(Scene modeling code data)
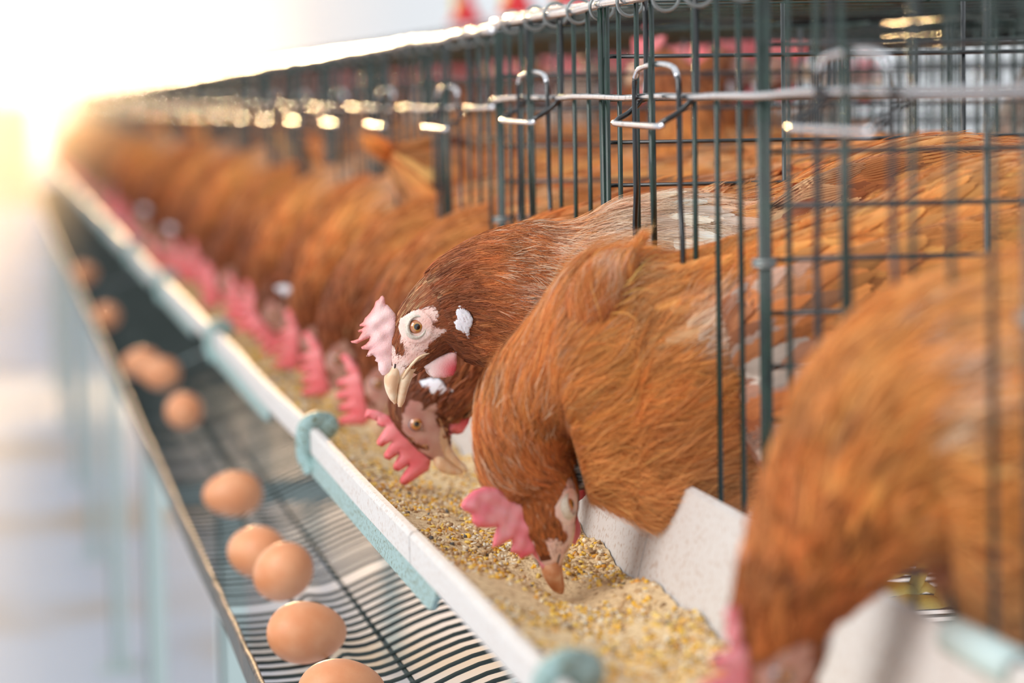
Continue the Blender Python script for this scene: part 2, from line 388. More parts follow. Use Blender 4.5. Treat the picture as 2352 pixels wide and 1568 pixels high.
for i in range(13):
    y = 1.2075+0.991*i
    if y > 13.5: break
    O = (0.24, y, z(-0.27)); r = empty('trough_clip', O, ['grey-green clip at the bottom edge of the photo, nearest on the trough lip', 'sharp speckled grey-green clip with a round knob on the trough lip', 'blurred speckled clip next past the sharp one on the trough lip'][i] if i < 3 else 'far blurred clip on the trough lip', 'clip', 'grey-green trough lip clips')
    # round knob inside the lip
    kp = [(0.0005, 0.0085), (0.005, 0.0080), (0.0085, 0.0058), (0.0105, 0.0025), (0.0110, -0.001), (0.0100, -0.0045), (0.006, -0.0070), (0.0005, -0.0075)]
    MB(O).lathe([(a_, b_) for a_, b_ in kp], (0.2465, y+0.006, z(-0.2535)), 28, axis=1).build('knob', 'teal_plastic', r)
    P = smoothpts([(0.247, y+0.003, z(-0.2475)), (0.240, y+0.001, z(-0.2462)), (0.2330, y, z(-0.2490)), (0.2290, y, z(-0.2550)), (0.2280, y, z(-0.264)), (0.2285, y, z(-0.277)), (0.2335, y-0.004, z(-0.2880))], 5)
    g = MB(O)
    b = 0; wd = 0.0080; th = 0.0098
    T = np.gradient(P, axis=0); T /= np.linalg.norm(T, axis=1)[:, None]; Nn = np.c_[T[:, 2], np.zeros(len(T)), -T[:, 0]]
    for q in range(len(P)):
        for sy, sn in ((-1, -1), (-0.7, -1.3), (0.7, -1.3), (1, -1), (1, 1), (-1, 1)):
            v = P[q]+Nn[q]*sn*th/2+np.array([0, sy*wd/2, 0]); g.V.append((v-g.off).tolist())
        if q: 
            for j in range(6):
                k2 = (j+1) % 6; g.F.append((6*(q-1)+j, 6*(q-1)+k2, 6*q+k2, 6*q+j))
    g.F.append((5, 4, 3, 2, 1, 0)); n6 = 6*(len(P)-1); g.F.append(tuple(n6+j for j in range(6)))
    g.build('arm', 'teal_plastic', r)
    # the strip under the lip, rounded at its near end
    ys = np.linspace(0.0, 0.64, 30); g = MB(O)
    for q, d in enumerate(ys):
        e = max(0.0, 1-(0.64-d)/0.03); top = -.2735-0.001; bot = -.2905+0.013*e*e
        for x, zz in ((.2345, top), (.2345, bot), (.2378, bot), (.2378, top)): g.V.append([x-g.off[0], y-d-g.off[1], z(zz)-g.off[2]])
        if q:
            for j in range(4): g.F.append((4*(q-1)+j, 4*q+j, 4*q+(j+1) % 4, 4*(q-1)+(j+1) % 4))
    g.F.append((0, 1, 2, 3)); g.F.append((119, 118, 117, 116)); g.build('strip', 'teal_plastic', r, smooth=False)
# clip over the inner wall, right foreground
O = (0.39, 1.09, z(-0.23)); ang = np.linspace(-0.6, math.pi+0.6, 16); g = MB(O); a0 = 1.052; a1 = 1.128
prof2 = [(0.390+0.0085*math.cos(t), z(-0.2290)+0.0085*math.sin(t)) for t in ang]+[(0.390+0.0055*math.cos(t), z(-0.2290)+0.0055*math.sin(t)) for t in ang[::-1]]
tag(g.prism(prof2, a0, a1, 2).build('wall_clip', 'clean_teal', loc=O), 'smooth pale teal clip over the white inner trough wall, bottom right', 'clip')

# feed: one uncountable mass with loose grains on top
def feed_h(X, Y):
    P = np.c_[X*1.0, Y, np.zeros(len(X))]
    t = (X-0.243)/(0.372-0.243)
    h = -0.2700-0.021*np.clip(t*2.2, 0, 1)+0.006*np.clip(t-0.5, 0, 1)
    h = h+0.0045*fnoise(P, 22, 1)*np.clip(t*3, 0.2, 1)+0.0030*fnoise(P, 60, 2)*np.clip(t*3, 0.2, 1)+0.0012*fnoise(P, 170, 3)
    h += -0.006*np.exp(-((X-0.325)**2+(Y-1.64)**2)/0.0008)
    return h
ys = np.r_[np.arange(0.7, 2.6, 0.004), np.arange(2.6, 13.9, 0.03)]; xs = np.linspace(0.2385, 0.3790, 44)
GX, GY = np.meshgrid(xs, ys); H = feed_h(GX.ravel(), GY.ravel())
xw = 0.2425+(np.clip(-0.2750-H, 0, 1))*0.98; xin = 0.3855-(np.clip(-0.2300-H, 0, 1))*0.2476
XX = GX.ravel().copy(); tt = (XX-0.2385)/(0.379-0.2385); XX = xw*(1-tt)+(xin-0.0004)*tt
nx = len(xs); ny = len(ys); idx = np.arange(nx*ny).reshape(ny, nx)
Fq = np.stack([idx[:-1, :-1], idx[:-1, 1:], idx[1:, 1:], idx[1:, :-1]], -1).reshape(-1, 4)
O = np.array([0.31, 0.7, z(-0.30)])
feed = mesh_obj('chicken_feed', np.c_[XX, GY.ravel(), H+CZ]-O, Fq, 'feed_meal', loc=tuple(O))
tag(feed, 'golden brown cracked corn and meal filling the white feed trough', 'feed', kind='stuff')
def grains(n, y0, y1, smin, smax, seed):
    r = np.random.RandomState(seed)
    Y = y0+(y1-y0)*r.uniform(0, 1, n)**1.4; T = r.uniform(0.02, 0.98, n)
    keep = fnoise(np.c_[T*0.14, Y, T*0], 45, 4)+r.normal(0, 0.5, n) > -0.15; Y = Y[keep]; T = T[keep]; n = len(Y)
    X = 0.2385+T*0.1405; Hh = feed_h(X, Y); xw = 0.2425+np.clip(-0.2750-Hh, 0, 1)*0.98; xi = 0.3855-np.clip(-0.23-Hh, 0, 1)*0.2476
    X = xw*(1-T)+xi*T; C = np.c_[X, Y, Hh+CZ+0.0004]
    cube = np.array([[x, y, q] for x in (-1, 1) for y in (-1, 1) for q in (-1, 1)], float)*0.5
    fc = np.array(((0, 1, 3, 2), (4, 6, 7, 5), (0, 4, 5, 1), (2, 3, 7, 6), (0, 2, 6, 4), (1, 5, 7, 3)))
    S = r.uniform(smin, smax, (n, 1, 3))*np.array([1.25, 0.95, 0.65]); V = cube[None]*S*(1+r.uniform(-0.35, 0.35, (n, 8, 3)))
    q = r.normal(0, 1, (n, 4)); q[:, 1:3] *= 0.35; q /= np.linalg.norm(q, axis=1)[:, None]
    a, b, c_, d = q.T
    R = np.stack([np.stack([1-2*(c_*c_+d*d), 2*(b*c_-a*d), 2*(b*d+a*c_)], -1), np.stack([2*(b*c_+a*d), 1-2*(b*b+d*d), 2*(c_*d-a*b)], -1), np.stack([2*(b*d-a*c_), 2*(c_*d+a*b), 1-2*(b*b+c_*c_)], -1)], 1)
    V = np.einsum('nij,nkj->nki', R, V)+C[:, None]
    F = (fc[None]+8*np.arange(n)[:, None, None]).reshape(-1, 4)
    pal = np.array([lin(244, 190, 66), lin(250, 212, 112), lin(234, 204, 158), lin(246, 232, 206), lin(206, 168, 122), lin(166, 130, 92), lin(106, 102, 98), lin(226, 158, 56)])
    pi = r.choice(8, n, p=[.15, .13, .24, .15, .17, .09, .02, .05]); cc = pal[pi]*r.uniform(0.85, 1.1, (n, 1))
    return V.reshape(-1, 3), F, np.repeat(cc, 8, axis=0)
V1, F1, C1 = grains(20000, 1.05, 2.5, 0.0009, 0.0032, 5); V2, F2, C2 = grains(9000, 2.4, 6.0, 0.003, 0.006, 6)
g = mesh_obj('corn_grain', np.vstack([V1, V2])-O, np.vstack([F1, F2+len(V1)]), 'grain', parent=feed, cols=np.vstack([C1, C2]), smooth=False)
g['kind'] = 'stuff'; g['label'] = 'yellow, cream and brown grains'

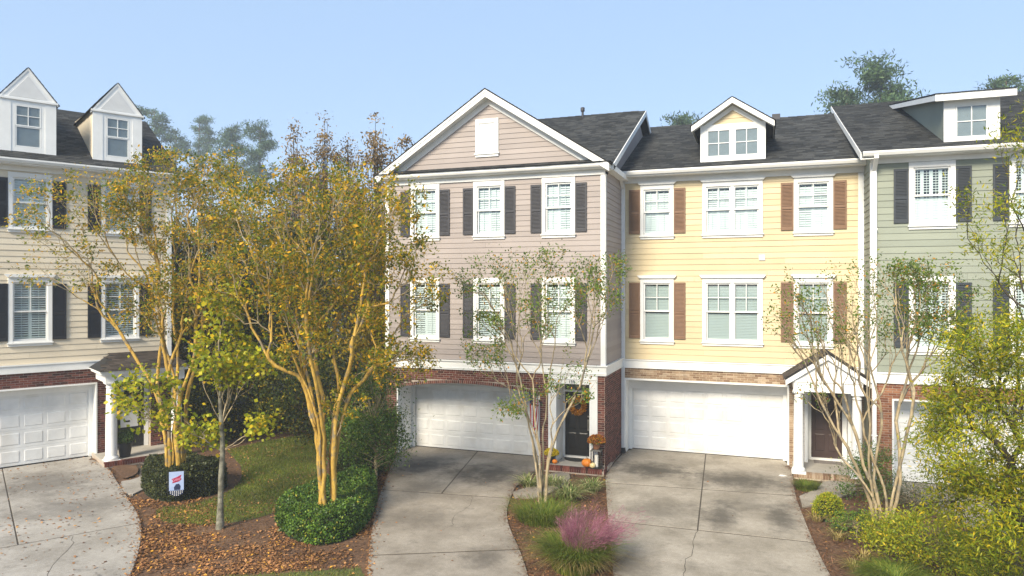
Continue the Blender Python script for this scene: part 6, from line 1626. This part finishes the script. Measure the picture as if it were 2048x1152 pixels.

THE TASK
Give the count of lines containing "Python", with no added text.

RESULT
2